Collected data entries:
- - -
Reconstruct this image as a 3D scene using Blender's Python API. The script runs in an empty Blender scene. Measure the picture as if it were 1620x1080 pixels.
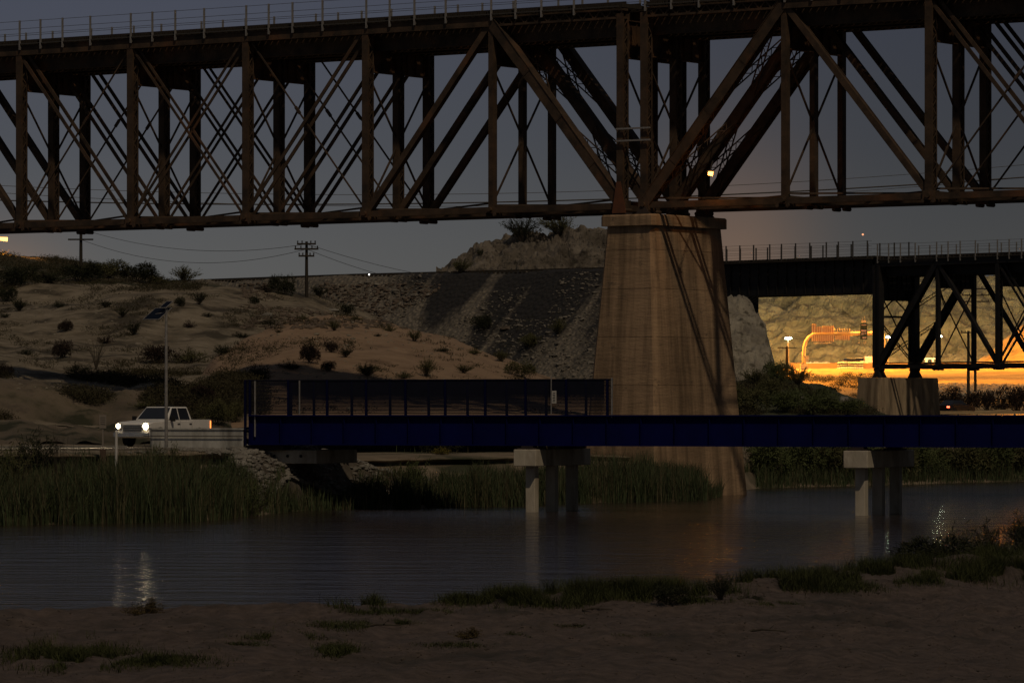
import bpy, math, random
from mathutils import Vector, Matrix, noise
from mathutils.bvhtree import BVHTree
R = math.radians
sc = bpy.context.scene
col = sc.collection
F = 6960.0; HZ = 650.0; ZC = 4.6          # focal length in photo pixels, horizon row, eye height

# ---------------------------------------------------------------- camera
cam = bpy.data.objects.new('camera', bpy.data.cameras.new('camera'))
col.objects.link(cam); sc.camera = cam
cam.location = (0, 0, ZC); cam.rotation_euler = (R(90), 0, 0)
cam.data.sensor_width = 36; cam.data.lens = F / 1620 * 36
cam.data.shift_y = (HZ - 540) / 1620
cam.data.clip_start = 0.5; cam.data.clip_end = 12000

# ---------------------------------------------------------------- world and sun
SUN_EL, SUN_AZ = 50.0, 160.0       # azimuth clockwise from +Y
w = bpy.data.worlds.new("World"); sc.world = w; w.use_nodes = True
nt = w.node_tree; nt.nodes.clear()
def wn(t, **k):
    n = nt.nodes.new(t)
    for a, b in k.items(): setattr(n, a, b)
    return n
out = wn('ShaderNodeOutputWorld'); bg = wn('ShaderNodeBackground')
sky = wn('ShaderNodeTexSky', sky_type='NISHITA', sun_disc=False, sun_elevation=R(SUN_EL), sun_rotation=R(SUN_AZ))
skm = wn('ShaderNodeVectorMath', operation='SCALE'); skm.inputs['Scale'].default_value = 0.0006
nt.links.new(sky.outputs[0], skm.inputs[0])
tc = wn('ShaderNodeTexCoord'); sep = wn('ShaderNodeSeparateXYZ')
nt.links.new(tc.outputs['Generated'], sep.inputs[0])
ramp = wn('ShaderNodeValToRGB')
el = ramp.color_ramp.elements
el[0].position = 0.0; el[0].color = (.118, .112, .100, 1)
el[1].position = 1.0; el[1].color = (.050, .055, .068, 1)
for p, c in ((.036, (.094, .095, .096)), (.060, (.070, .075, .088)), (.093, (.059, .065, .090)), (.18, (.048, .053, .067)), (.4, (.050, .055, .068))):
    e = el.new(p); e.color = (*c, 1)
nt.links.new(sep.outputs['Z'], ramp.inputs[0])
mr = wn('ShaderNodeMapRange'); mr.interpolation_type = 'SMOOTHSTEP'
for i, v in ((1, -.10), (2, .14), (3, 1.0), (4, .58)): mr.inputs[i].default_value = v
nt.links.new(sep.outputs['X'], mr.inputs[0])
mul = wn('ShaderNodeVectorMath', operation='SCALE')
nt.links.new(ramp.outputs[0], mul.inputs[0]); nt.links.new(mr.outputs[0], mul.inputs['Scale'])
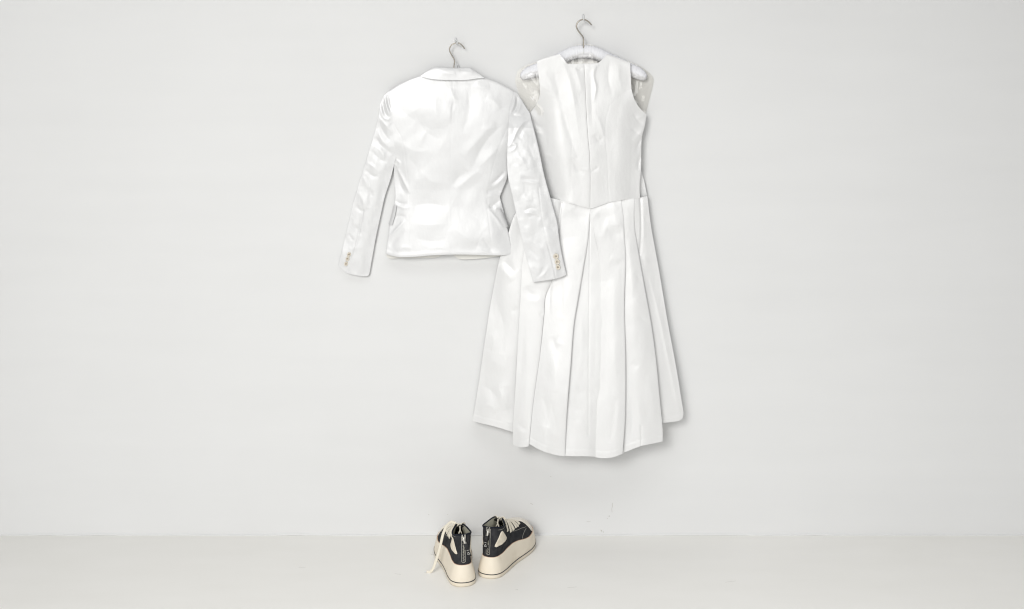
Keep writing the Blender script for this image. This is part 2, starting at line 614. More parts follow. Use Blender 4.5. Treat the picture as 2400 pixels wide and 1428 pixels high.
- - -
Collect every line above that contains the word "Blender".

Reconstruct this image as a 3D scene using Blender's Python API. The script runs in an empty Blender scene. Measure the picture as if it were 1620x1080 pixels.
Keep writing the Blender script for this image. This is part 2, starting at line 614. More parts follow. Use Blender 4.5. Treat the picture as 2400 pixels wide and 1428 pixels high.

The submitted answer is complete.